Au surplus, pour compléter l’éducation naturelle dont il attend d’impérissables résultats, Bernardin recourt à deux moyens qui lui paraissent tout-puissans et qui jouent un rôle important dans l’éducation de Paul et Virginie, à savoir : les inscriptions et les cérémonies. Les inscriptions ! C’est la manie de Bernardin de Saint-Pierre. Il en veut mettre partout ; il attribue une vertu magique à certains mots écrits en majuscules, en gros caractères, gravés sur la pierre ou sur le bois et de nature à frapper les regards. Aussi rêve-t-il d’établir dans une des îles de la Seine ce qu’il appelle : un Elysée, c’est-à-dire un lieu consacré à la fraternité et à l’union des cœurs sensibles. Dans ce lieu, enrichi des statues des bienfaiteurs de l’humanité, s’élèvera un temple, en forme de rotonde, portant sur la frise cette inscription : A l’amour du genre humain. À la vue de ces mots magiques, comment ne pas aimer le genre humain ! Et tout à l’entour de cette inscription, il y en aura d’autres qui répandront dans les cœurs l’amour de toutes les vertus : « sans doute, dit Bernardin, ceux qui reposeraient aux environs de ce temple né seraient pas des saints, mais au-dessus de la principale porte on lirait, sur une table de marbre blanc, ces paroles divines : On lui a beaucoup remis, parce qu’elle a beaucoup aimé ; sur une autre partie de la frise on graverait celle-ci, propre à réprimer nos ambitieuses émulations : Le plus petit acte de vertu vaut mieux que l’exercice des plus grands talens. »

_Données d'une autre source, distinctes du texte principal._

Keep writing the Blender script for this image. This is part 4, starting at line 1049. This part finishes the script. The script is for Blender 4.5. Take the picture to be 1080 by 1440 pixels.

Et aux inscriptions s’ajouteraient les cérémonies. Pour honorer la mémoire de quelque homme illustre, ou à certaines époques chères à la patrie, l’État donnerait des repas au petit peuple, en le faisant asseoir sur l’herbe, par corps de métiers, autour des statues de ceux qui les ont inventés ou perfectionnés, et au son des flûtes et des musettes. De grandes processions feront le tour de ce lieu de délices, processions où figurera la jeunesse distribuée en chœurs, la tête couronnée de feuillages et de fleurs des champs. Il n’y manquera ni jeunes filles en robes blanches, ni grenadiers émus et sensibles.